The Youth Think Tank (YTT) has also been in action this summer season, with three of the 14 specially selected members of the Think Tank journeying to Kingston, Jamaica, to participate in the Caribbean Regional Youth Leaders’ Summit and discuss a youth vision for regional governance.

The YTT members at the conference also visited certain communities and distributed tokens from respective countries and participated in a panel discussion: “Working Inclusively and Strategically for Successful Regional Youth Governance and Participation”.

Twenty-six year old Jamal Browne, represents St Vincent and the Grenadines on the YTT.

The entrepreneurship corner has also gotten a boost with the launch of a Business Lab for young entrepreneurs in St Kitts and Nevis, part of a collaborative project with the Young Americas Business Trust. The first lab was focused on rural tourism and took place June 4 to 8.
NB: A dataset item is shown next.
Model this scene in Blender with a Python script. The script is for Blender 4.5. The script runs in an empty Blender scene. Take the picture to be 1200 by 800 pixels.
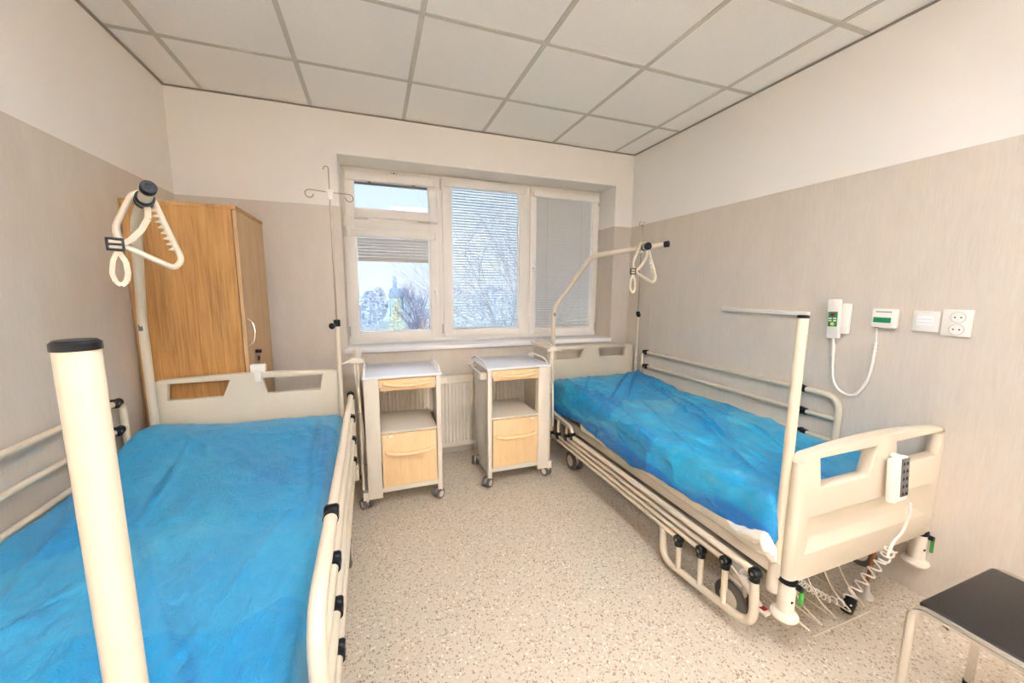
import bpy, bmesh, math, random
import numpy as np
from mathutils import Vector, Matrix, noise
PI = math.pi
scene = bpy.context.scene
COL = scene.collection
W, H = 3.423, 2.57          # room width, ceiling height
YF = -7.55                  # wall behind the camera, set deep to even out the added lights
YW = 0.28                   # window plane

# ------------------------------------------------------------------ materials
def srgb(r, g, b):
    f = lambda c: (c / 255 / 12.92) if c / 255 <= 0.04045 else ((c / 255 + 0.055) / 1.055) ** 2.4
    return (f(r), f(g), f(b), 1)

class NT:
    def __init__(s, name):
        s.m = bpy.data.materials.new(name); s.m.use_nodes = True
        s.t = s.m.node_tree; s.b = s.t.nodes['Principled BSDF']
        s.co = None
    def n(s, typ, **kw):
        nd = s.t.nodes.new(typ)
        for k, v in kw.items():
            if k in nd.inputs: nd.inputs[k].default_value = v
            else: setattr(nd, k, v)
        return nd
    def l(s, a, b): s.t.links.new(a, b)
    def coord(s, scale=(1, 1, 1), rot=(0, 0, 0), kind='Object'):
        tc = s.n('ShaderNodeTexCoord'); mp = s.n('ShaderNodeMapping')
        mp.inputs['Scale'].default_value = scale; mp.inputs['Rotation'].default_value = rot
        s.l(tc.outputs[kind], mp.inputs['Vector']); return mp.outputs['Vector']
    def noise(s, vec, scale, detail=4, rough=.55, dist=0):
        nd = s.n('ShaderNodeTexNoise', Scale=scale, Detail=detail, Roughness=rough, Distortion=dist)
        s.l(vec, nd.inputs['Vector']); return nd.outputs['Fac']
    def ramp(s, fac, stops):
        r = s.n('ShaderNodeValToRGB'); e = r.color_ramp.elements
        while len(e) < len(stops): e.new(.5)
        for i, (p, c) in enumerate(stops):
            e[i].position = p; e[i].color = c
        s.l(fac, r.inputs['Fac']); return r.outputs['Color']
    def bump(s, h, strength=.2, dist=.01):
        b = s.n('ShaderNodeBump', Strength=strength, Distance=dist)
        s.l(h, b.inputs['Height']); s.l(b.outputs['Normal'], s.b.inputs['Normal'])
    def col(s, c):
        if isinstance(c, tuple): s.b.inputs['Base Color'].default_value = c
        else: s.l(c, s.b.inputs['Base Color'])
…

The second Youth-In/YABT Business Lab will start in Antigua and Barbuda tomorrow (August 13), focusing this time on Green Enterprises and will run through until August 17th.

While the Youth-In project has already been active across the region for several months, the spotlight will now be on the Youth-In web portal which will go live today.

The website www.youth-in.com is a resource for young Caribbean people which has all of the information and news on the initiatives being pursued under the various corners and also highlights the accomplishments of positive Caribbean youth.

UNDP’s Youth-In continues to answer the call of the Caribbean Commission on Youth Development to: invest in the youth, understand them, recognize their contributions, build partnerships and promote participation among them.